Largely because of political hijackings of nearly every discussion of MSOP over the years, Minnesota has become the nation’s pacesetter in this field, with America’s largest per capita population of committed “clients” (more than 700) enduring prisonlike incarceration with no serious path toward success in “treatment” and release.

And basically, Frank has found, the state neither knows nor cares how many of those in its sex-offender dungeon actually pose a continuing threat to the public. State officials “have no meaningful idea … which of those persons continue to meet the criteria for commitment …,” the judge wrote, but the state “knows” that some who pose little risk “continue to be confined.”

The judge’s ruling is essentially that the state must get itself a clue about those it has buried alive, and perform meaningful assessments of all MSOP clients and whether they could be treated in a less restrictive setting. The process should start, he says, with several hundred elderly and mentally disabled inmates, along with those who committed their only crimes as juveniles.

As minimal and reasonable as this sounds, Gov. Mark Dayton is outraged. He has launched an appeal to higher courts. He has declared his determination to protect Minnesotans against even the “slightest” danger. He has conjured up horror stories of “a 5-year-old child” who will “never see her mother again because someone who committed previous crimes was released …”

This is the kind of counterfeit courage that has always led lynch mobs and witch hunts — fanning passions rather than doing a constitutional leader’s duty to remind citizens that devotion to the rule of law for all lies at the core of our national ideals.

Dayton’s predecessor, GOP Gov. Tim Pawlenty, caved in to political pressure on MSOP, too. But Dayton is in charge now, and he knows perfectly well that every single day the state of Minnesota releases men from prison and jail and pretrial detention who pose hard-to-measure dangers to the public; it is a practical and legal necessity. The difference is that no political spotlight illuminates those routine releases.

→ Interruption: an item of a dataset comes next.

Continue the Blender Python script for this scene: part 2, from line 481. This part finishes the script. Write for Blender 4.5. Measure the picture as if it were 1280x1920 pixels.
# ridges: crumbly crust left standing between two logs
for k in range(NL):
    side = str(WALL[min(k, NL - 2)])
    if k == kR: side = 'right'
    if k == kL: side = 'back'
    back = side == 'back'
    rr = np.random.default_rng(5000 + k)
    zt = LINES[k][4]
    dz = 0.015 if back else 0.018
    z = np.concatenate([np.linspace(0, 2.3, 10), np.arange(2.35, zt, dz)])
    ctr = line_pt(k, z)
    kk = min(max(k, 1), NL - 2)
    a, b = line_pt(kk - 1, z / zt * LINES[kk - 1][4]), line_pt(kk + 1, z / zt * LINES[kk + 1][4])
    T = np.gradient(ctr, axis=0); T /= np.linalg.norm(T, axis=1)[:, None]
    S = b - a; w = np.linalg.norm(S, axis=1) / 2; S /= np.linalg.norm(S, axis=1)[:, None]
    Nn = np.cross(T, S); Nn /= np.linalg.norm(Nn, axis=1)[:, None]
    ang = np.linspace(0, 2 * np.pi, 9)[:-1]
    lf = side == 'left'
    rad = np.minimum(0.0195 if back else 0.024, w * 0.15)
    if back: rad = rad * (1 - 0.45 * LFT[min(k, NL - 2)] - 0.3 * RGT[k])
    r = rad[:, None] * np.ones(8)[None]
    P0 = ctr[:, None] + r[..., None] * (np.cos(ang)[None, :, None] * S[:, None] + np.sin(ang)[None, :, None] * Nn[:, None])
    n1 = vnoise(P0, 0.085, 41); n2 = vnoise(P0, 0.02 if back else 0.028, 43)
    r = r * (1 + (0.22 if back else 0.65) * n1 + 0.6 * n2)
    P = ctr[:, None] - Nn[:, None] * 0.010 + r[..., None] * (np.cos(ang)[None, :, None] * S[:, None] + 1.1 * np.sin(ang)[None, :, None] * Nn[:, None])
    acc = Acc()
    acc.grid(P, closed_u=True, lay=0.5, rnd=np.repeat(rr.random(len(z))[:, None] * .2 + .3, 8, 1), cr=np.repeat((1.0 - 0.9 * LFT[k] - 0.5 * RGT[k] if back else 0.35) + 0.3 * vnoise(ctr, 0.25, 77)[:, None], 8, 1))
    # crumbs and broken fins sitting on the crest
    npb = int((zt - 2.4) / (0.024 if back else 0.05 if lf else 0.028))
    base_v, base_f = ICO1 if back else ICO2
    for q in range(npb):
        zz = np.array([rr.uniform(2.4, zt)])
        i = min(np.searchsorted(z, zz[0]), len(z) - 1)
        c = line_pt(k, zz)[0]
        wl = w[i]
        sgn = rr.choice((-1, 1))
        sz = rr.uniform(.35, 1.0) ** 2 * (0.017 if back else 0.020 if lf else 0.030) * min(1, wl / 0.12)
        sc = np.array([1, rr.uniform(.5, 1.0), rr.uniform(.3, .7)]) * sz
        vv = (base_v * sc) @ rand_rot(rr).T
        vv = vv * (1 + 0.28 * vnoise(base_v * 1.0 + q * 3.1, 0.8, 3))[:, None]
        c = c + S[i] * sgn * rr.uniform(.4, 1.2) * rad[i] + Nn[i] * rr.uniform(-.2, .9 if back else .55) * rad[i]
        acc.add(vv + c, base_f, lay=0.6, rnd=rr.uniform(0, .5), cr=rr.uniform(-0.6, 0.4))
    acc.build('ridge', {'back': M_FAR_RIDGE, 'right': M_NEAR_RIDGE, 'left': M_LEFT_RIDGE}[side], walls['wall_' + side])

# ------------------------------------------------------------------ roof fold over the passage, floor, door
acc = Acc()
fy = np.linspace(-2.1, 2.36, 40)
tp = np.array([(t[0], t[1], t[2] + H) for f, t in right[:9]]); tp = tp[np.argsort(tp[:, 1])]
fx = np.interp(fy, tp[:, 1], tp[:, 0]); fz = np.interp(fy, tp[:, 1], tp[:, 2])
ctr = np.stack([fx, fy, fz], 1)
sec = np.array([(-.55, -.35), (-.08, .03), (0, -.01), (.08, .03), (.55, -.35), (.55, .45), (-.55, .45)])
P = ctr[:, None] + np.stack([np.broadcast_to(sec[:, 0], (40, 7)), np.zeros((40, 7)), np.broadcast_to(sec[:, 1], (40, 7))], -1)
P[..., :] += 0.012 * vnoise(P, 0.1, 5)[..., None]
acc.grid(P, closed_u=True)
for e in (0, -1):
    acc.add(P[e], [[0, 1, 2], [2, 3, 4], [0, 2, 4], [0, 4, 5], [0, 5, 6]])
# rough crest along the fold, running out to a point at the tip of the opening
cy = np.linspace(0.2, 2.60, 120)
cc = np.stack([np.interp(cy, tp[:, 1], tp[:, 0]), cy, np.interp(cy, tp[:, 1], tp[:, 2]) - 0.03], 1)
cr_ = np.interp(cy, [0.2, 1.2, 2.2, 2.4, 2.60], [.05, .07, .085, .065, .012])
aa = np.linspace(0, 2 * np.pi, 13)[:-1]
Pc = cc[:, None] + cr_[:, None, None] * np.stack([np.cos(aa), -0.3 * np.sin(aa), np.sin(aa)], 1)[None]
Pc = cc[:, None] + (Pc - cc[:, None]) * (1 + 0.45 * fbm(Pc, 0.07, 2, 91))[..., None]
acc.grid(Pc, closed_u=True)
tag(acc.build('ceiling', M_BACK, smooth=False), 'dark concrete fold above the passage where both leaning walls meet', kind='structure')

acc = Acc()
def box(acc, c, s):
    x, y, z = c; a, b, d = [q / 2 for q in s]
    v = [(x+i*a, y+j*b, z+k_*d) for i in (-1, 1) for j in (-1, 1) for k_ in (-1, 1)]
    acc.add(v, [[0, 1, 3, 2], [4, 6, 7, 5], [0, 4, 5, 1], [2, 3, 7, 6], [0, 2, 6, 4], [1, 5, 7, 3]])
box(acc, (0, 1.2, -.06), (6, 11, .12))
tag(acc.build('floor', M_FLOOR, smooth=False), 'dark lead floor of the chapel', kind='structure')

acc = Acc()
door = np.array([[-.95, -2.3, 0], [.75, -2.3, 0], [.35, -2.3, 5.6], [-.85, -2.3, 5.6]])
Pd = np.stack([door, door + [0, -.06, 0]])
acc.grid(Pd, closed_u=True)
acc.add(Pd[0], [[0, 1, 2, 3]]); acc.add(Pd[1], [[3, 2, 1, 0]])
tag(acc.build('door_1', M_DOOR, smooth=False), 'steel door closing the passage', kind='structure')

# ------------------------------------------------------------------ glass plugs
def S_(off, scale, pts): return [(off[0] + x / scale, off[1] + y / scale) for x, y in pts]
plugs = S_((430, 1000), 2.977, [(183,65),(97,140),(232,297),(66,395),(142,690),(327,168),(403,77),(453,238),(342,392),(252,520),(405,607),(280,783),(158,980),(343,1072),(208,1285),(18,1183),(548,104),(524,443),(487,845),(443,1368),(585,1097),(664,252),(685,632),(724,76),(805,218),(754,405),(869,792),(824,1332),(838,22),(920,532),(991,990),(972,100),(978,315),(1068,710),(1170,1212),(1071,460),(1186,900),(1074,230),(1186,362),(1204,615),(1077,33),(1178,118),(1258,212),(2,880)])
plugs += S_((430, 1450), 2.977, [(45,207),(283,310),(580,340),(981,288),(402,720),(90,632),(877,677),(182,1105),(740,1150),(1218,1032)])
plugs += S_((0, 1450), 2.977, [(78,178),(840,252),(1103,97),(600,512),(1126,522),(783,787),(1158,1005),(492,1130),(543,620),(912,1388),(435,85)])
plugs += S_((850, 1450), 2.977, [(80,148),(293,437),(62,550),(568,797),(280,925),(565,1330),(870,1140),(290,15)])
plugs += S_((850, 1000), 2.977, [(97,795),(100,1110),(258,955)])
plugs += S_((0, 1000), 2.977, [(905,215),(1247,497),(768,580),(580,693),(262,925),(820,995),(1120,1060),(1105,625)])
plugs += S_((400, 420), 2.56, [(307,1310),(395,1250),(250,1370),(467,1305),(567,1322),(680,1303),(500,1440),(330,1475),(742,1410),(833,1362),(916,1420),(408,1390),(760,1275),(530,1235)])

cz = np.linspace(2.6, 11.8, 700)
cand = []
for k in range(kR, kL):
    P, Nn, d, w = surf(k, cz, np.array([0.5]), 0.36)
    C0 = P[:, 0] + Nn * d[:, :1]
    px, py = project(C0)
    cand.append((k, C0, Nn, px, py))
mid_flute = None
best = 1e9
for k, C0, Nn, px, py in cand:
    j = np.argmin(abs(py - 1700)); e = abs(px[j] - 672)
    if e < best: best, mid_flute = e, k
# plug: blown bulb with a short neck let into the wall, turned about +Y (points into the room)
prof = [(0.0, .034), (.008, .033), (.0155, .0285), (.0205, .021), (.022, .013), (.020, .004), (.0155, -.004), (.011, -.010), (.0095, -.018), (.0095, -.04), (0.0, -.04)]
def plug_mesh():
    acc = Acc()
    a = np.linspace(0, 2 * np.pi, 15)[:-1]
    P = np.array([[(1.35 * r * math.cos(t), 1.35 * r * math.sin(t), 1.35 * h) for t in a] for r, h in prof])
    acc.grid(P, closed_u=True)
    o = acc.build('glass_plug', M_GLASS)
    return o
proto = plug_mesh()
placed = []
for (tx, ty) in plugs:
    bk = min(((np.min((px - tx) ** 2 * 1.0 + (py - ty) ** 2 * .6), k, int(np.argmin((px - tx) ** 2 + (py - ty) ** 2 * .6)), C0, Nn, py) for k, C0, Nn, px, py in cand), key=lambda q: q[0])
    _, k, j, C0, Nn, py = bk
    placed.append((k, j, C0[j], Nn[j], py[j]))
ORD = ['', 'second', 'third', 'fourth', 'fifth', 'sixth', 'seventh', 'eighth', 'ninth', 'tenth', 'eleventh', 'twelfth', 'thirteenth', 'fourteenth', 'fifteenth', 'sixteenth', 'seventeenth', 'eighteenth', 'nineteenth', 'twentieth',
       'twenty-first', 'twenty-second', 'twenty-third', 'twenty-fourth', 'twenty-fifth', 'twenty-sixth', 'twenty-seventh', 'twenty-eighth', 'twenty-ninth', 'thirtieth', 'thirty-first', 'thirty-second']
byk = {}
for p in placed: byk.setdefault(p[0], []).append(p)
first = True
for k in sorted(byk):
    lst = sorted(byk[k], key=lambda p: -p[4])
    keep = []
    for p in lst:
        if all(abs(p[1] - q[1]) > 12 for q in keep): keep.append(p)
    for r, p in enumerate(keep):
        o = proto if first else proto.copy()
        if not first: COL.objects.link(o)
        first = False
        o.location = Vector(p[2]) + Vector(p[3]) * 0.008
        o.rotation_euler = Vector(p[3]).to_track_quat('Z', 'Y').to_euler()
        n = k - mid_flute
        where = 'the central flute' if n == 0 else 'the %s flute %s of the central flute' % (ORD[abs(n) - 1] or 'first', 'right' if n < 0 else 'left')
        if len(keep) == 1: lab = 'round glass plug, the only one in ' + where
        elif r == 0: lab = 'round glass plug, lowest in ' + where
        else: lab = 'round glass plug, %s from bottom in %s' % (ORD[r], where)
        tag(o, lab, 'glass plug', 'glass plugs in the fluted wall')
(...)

All that said, maybe this is also a moment for some positive thinking — for appreciating the wisdom of America’s framers in bequeathing us a government of limited and separated powers, especially an independent court system empowered to uphold individual rights and government boundaries even when doing so isn’t popular. MSOP is a textbook case for why that’s needed.

There is no political constituency clamoring to defend any rights whatsoever for sex offenders. But Judge Frank, a life-tenured federal judge, is subject to no popularity contest. He has done his duty and deserves the gratitude of Minnesotans who prize justice.

Meanwhile, 2015 happens to be the 100th anniversary of one of the more uplifting acts of political courage in American history — by a governor, no less. There could be no better moment to salute it.

In 1915, Gov. John M. Slaton of Georgia commuted the death sentence of Leo Frank, the Jewish manager of an Atlanta pencil factory accused of raping and murdering a 13-year-old employee, Mary Phagan. Most researchers believe Frank was innocent of the murder, convicted largely because of anti-Semitism and class resentments. It’s less clear whether he may have been guilty of sexual misconduct with his young employees.

But Slaton, after his own investigation, couldn’t let Frank hang, even though his promising political career hung in the balance. “I can endure misconstruction, abuse and condemnation,” Slaton said, “but I cannot stand the constant companionship of an accusing conscience...”

He never held public office again, and just two months after Slaton’s order, a mob brazenly dragged Leo Frank from prison and lynched him.

Yet Slaton’s integrity was not forgotten. He became one of President John F. Kennedy’s “Profiles in Courage” for his Pulitzer Prize-winning 1956 book. Slaton’s story also has been remembered numerous times in films and other books.

And earlier this year, to mark the centenary, a plaque in Slaton’s memory was erected in Georgia, dedicated by Georgia Supreme Court Justice David Nahmias with words that ring true way up north in Minnesota:

“We need to remember those who stood tall in defense of the rule of law, to inspire all of us who need to stand tall when the rule of law is again threatened, as it is in one way or another almost every day.”